My job - I am the Office Manager in a medium-sized Anglican church. "Office Manager" is a bit misleading since no one else works in the office except me, but there you go, that's my title. My job also involves acting as PA to the minister. I work 4 days per week, ostensibly 28 hours although it's usually more. I have an organised mind... okay, borderline OCD... so this is a perfect job for me. More than that, though, I simply love working in a church. Well, I love working in that church. The other staff (minister, assistant minister, children's and families worker and one volunteer who comes in once a week) are all great; and the parishioners for the most part have been simply wonderful - loving, welcoming, helpful and fun. It's not a high-paying job, nor it is high-stress or high-powered, but I've had those high-everything jobs and they didn't make me happy. This job does, and that makes a very big difference to my general enjoyment of life.

My home group/Bible study group -The people in this group are simply a gift from God. They've been a wonderful support as well as being heaps of fun. I continue to be enormously grateful for their love, their prayers, their wisdom and their humour.

Blogging - more specifically, meeting new bloggy friends. You know who you are. Getting to know you a little bit and interacting on your blogs and via e-mail has been a real high point for me. It's also made me blog more... that's a high point for me but I can't guarantee it's a high point for anyone else!

God - no matter what else is going on in my life and no matter how I feel, God is good. He is infinitely loving, faithful and downright awesome... and He loves me.
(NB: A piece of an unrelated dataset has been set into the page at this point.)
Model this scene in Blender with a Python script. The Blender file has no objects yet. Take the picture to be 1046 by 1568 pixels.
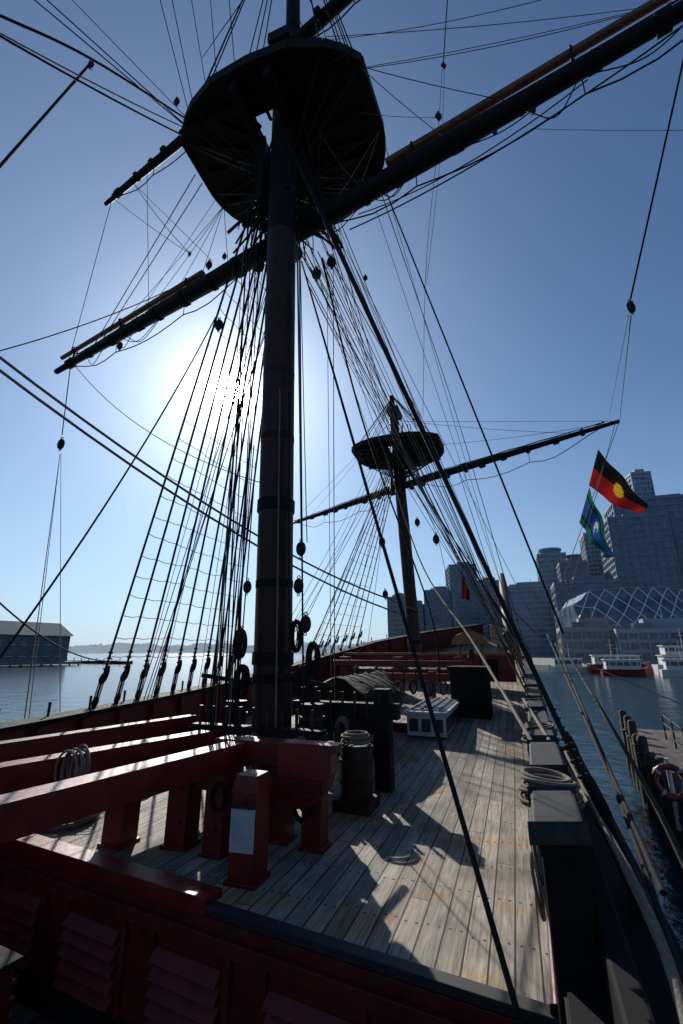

So that's my year. There have been ups and downs but that's what makes us who we are so I wouldn't change any of them. Okay, except maybe the horrible house hunting experience... anyway I'm looking forward to what 2009 will bring.

4 comments:

Givinya De Elba said...

That was a lovely post, and I'm tempted to use the idea. There are only a few hours left in 2008 though, and I'm planning to spend them sleeping instead of writing. Ah, doh, left it too late.

Dee said...

A great post, sounds like 2008 has ended pretty good in ways for you, wishing you all the best in 2009!

Hippomanic Jen said...

2008 in review. What a good idea. I'm glad that you can see both the good and the bad in it.

I'm really glad you've found some help for your depression and the 'help's helped' (Yes, The West Wing reference was intended)

I'm so with you on the real estate agents treating you like Scum as soon as they realise that you're not in the market to buy.

Yeppoon was alright (small country town and one of the property managers was from my church) but in the bigger centres they just don't care. I know that their job is the meat in the sandwich between tenants and landlords, but WHY do they have to presume I am scum because I haven't got a spare $40,000 for a house deposit (probably more down your way).

Femina said...

While reading your comment I have West Wing playing in the background (what? I'm NOT addicted! I'm an enthusiast!) and I'm nearly up to my all-time favourite ep, "Noel", where Josh gets counselling for PTSD... spooky. (And at the rate I'm going through the discs while on holidays, I should be up to "the help's helped" in a matter of days...)

Real estate agents don't HAVE to treat renters like scum, but some agents are on a power trip. I consider myself fortunate that my estate agent is professional and clearly ready to protect the owner but she's NOT mean. We have a comfortably distant relationship... I never hear from her unless it's 100% necessary, and then she's polite and friendly. I'm sure she knows I'm in her power but she doesn't treat me that way.